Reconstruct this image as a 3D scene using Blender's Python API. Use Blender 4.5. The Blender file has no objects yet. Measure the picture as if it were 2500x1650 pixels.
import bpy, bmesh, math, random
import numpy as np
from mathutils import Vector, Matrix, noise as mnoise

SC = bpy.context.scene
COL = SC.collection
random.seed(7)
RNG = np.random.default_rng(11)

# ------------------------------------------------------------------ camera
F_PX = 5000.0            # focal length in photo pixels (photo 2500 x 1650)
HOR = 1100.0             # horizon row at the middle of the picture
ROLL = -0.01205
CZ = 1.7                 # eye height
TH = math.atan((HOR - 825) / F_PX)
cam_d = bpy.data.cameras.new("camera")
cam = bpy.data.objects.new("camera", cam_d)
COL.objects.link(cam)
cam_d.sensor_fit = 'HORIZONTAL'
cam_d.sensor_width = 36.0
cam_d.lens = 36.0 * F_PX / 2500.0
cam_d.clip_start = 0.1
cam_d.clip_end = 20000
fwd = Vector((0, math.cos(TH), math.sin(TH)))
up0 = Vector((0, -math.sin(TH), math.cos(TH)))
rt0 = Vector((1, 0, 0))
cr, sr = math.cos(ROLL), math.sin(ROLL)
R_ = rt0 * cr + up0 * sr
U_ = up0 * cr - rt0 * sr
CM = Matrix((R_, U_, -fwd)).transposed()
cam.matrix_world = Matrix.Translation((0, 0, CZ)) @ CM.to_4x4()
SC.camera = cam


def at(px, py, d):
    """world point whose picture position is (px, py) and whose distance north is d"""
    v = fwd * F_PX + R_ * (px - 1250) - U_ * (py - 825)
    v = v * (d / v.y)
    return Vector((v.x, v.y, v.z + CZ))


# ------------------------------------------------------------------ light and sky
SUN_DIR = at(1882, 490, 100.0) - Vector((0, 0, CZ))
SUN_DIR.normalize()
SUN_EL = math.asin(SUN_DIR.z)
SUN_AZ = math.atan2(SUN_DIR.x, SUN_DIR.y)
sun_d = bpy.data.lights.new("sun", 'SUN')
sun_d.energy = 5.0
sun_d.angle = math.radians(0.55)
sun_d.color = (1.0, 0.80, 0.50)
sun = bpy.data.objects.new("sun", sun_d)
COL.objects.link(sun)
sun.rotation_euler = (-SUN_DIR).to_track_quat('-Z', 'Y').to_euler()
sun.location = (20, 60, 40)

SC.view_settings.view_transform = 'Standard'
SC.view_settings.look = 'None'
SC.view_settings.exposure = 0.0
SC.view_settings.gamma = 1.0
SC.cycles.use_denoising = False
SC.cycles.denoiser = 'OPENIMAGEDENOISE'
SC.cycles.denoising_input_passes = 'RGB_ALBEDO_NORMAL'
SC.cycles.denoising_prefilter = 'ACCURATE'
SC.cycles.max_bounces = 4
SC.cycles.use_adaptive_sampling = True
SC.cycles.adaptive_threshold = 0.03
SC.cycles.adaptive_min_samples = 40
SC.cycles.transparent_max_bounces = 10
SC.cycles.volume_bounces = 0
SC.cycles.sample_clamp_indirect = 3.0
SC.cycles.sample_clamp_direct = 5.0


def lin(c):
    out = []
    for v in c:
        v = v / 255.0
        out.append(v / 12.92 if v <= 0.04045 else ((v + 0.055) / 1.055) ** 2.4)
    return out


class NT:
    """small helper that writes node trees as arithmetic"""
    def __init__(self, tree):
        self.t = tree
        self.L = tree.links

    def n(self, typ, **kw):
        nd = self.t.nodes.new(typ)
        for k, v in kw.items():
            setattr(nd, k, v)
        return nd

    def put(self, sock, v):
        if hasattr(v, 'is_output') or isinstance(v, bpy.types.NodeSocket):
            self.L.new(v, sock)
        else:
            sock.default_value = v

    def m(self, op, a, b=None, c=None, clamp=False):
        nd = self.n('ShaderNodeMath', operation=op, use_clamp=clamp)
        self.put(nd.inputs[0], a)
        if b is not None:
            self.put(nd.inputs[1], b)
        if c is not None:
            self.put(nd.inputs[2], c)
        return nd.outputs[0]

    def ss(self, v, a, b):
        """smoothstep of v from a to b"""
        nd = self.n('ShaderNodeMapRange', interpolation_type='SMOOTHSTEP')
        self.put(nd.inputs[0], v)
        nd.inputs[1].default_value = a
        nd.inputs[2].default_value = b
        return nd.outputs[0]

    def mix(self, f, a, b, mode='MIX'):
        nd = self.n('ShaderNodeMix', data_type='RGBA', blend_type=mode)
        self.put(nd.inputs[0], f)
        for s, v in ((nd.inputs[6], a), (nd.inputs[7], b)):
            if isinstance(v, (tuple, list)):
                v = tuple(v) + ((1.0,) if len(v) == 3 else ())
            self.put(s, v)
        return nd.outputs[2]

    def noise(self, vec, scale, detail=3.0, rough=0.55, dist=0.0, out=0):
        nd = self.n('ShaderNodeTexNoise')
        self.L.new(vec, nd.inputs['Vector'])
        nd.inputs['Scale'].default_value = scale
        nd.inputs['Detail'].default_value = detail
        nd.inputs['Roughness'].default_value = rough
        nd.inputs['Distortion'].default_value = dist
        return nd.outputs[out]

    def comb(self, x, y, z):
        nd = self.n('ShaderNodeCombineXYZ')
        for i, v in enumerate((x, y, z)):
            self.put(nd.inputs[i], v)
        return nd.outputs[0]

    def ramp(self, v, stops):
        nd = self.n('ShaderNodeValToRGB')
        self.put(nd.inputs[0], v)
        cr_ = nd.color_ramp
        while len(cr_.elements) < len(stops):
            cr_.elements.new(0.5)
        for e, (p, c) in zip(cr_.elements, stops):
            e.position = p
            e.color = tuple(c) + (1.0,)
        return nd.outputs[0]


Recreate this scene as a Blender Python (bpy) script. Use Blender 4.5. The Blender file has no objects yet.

+++

Task: The required output is the exact run of lines from the beginning of the listing above to the line that contains "RNG = np.random.default_rng(11)", inclusive of both.

Reply:
Reconstruct this image as a 3D scene using Blender's Python API. Use Blender 4.5. The Blender file has no objects yet. Measure the picture as if it were 2500x1650 pixels.
import bpy, bmesh, math, random
import numpy as np
from mathutils import Vector, Matrix, noise as mnoise

SC = bpy.context.scene
COL = SC.collection
random.seed(7)
RNG = np.random.default_rng(11)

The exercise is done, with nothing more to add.